U.S. Stock Market Performance Around Presidential Elections


The Election Will Likely Bring Volatility, but Historically Stocks Have Trended Higher

  • With the U.S. presidential election one month away, we want to reiterate our long-held view that portfolio positioning should be guided by an analysis of longer-term risks and rewards, not election outcomes.
  • We recognize that it’s natural for investors on both sides of the aisle—especially in today’s polarized environment—to believe that an election outcome could have a big impact on the financial markets.
  • This intuition, however, is not supported by the historical data and we provide some evidence below that stocks have historically trended higher regardless of the political party of the President.

Source: Bloomberg. Data as of 9/30/2024.


Asset Class Returns By Presidential Term

Source: Richard Bernstein Advisors. Data as of 8/31/2024.

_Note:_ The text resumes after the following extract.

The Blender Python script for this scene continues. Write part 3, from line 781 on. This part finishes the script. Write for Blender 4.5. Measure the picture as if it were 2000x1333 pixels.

Following a Fed Tightening Cycle Equity Returns Have Generally Been Positive in Lower Inflation Environments

  • When inflation is not elevated, the Fed can move to a more accommodative stance much sooner, which has generally been positive for equities. This can be seen in the post 1980’s in terms of the much shorter time between the final rate hike and the subsequent rate cut.
  • Most of the negative outcomes occurred during bouts of elevated inflation (particularly through the 60’s and 70’s). Because of higher inflation, the Fed will typically maintain a more restrictive policy – i.e., it will take them longer to pivot and cut rates (higher for longer).

Source: iM Global Partner and Board of Governors of the Federal Reserve System. Data as of 3/31/2024. S&P 500 Index price returns shown.


Concentration Within the S&P 500 is at its Highest Levels in 50 Years

  • The concentration within the S&P 500 has soared past where it was in 2021 and the tech bubble. It is closing in on a level last seen during the early-1970s—a period known for the leadership of the Nifty Fifty stocks.
  • This chart shows the 10 largest stocks accounting for more than 30% of the total market capitalization of the S&P 500.